Example PyTorch setup combining two datasets and using WeightedRandomSampler to control the mixing ratio during training. This approach implements simple mixing with source weighting. Implementing rehearsal requires a more complex sampler or dataset logic to explicitly fetch samples from both old and new sources within each batch.

Handling Integration Problems

If monitoring reveals problems like significant performance regressions or training instability after introducing new data:

1. Pause and Analyze: Halt the continuous training process. Deeply analyze the problematic data source and the model's failure modes. Was the vetting process insufficient? Is there a specific slice of the new data causing issues?
2. Adjust Strategy: Modify the integration approach.
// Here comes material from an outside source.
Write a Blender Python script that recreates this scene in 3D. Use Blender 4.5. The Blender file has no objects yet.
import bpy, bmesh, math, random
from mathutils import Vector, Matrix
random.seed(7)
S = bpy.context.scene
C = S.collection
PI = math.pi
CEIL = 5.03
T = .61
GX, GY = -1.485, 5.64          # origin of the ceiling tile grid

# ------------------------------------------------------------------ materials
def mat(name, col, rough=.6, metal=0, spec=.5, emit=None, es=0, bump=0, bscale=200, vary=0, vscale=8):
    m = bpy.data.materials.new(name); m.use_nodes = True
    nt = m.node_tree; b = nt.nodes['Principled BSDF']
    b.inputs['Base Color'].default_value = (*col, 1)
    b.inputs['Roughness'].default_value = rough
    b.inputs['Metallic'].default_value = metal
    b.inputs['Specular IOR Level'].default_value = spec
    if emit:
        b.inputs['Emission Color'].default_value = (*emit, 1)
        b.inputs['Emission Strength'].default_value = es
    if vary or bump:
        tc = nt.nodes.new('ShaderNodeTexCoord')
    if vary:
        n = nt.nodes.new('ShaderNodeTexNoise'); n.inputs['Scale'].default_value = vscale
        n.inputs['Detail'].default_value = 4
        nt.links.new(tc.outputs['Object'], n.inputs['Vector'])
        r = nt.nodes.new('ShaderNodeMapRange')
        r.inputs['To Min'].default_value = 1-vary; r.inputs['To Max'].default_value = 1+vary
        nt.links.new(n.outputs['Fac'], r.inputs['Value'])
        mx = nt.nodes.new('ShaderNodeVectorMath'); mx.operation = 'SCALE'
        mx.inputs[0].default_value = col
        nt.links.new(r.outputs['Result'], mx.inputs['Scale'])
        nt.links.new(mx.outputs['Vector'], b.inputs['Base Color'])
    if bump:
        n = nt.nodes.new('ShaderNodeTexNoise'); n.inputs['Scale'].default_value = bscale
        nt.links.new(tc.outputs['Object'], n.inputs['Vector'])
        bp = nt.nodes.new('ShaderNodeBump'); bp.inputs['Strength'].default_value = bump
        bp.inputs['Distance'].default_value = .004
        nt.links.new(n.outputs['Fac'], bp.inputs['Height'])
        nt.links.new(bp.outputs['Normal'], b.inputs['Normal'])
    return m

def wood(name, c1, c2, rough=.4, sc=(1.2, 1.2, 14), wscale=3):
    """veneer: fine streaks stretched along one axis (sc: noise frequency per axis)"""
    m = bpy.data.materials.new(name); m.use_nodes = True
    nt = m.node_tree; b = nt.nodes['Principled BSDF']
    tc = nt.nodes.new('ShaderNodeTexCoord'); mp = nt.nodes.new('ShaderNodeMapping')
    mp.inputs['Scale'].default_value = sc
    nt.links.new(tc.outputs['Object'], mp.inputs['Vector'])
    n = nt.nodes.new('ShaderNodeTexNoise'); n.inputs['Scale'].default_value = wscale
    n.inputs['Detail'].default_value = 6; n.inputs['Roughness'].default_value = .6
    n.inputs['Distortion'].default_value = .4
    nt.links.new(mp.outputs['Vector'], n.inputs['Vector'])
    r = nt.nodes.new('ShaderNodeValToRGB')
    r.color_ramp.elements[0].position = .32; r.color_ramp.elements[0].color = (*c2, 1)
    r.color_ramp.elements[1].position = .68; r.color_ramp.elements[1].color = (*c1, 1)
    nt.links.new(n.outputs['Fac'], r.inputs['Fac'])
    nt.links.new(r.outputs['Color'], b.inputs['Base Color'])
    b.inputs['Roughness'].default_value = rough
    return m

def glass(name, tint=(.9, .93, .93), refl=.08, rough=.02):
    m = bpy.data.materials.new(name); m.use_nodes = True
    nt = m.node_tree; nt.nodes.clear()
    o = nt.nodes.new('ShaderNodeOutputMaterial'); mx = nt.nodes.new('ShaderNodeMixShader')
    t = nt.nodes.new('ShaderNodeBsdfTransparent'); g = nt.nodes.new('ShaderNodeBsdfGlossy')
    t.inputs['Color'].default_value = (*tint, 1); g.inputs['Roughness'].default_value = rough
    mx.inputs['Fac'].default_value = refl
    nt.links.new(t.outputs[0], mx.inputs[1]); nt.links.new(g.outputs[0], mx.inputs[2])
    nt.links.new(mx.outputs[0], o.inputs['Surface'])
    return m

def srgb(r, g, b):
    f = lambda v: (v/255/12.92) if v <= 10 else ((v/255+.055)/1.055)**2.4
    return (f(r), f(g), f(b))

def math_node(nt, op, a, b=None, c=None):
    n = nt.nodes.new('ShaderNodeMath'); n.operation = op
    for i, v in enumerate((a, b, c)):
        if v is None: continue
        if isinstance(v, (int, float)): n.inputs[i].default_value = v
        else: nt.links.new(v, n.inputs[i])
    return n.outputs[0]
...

This could mean:
   • Reducing the sampling weight of the new data.
   • Increasing the proportion of rehearsal data.
   • Filtering the new data source more aggressively.
   • Adjusting learning rates or other optimizer hyperparameters (Chapter 17).
3. Rollback: In severe cases, it might be necessary to discard the recent training progress and revert to a previous checkpoint before the problematic data was introduced. This underscores the importance of robust checkpointing (Chapter 19) and versioning strategies (covered later in this chapter).

Incorporating new data sources is a powerful tool for model evolution, but it demands a careful, methodical approach. Rigorous vetting, strategic integration, continuous monitoring, and the readiness to adjust or roll back are all necessary components for safely updating large language models in dynamic environments.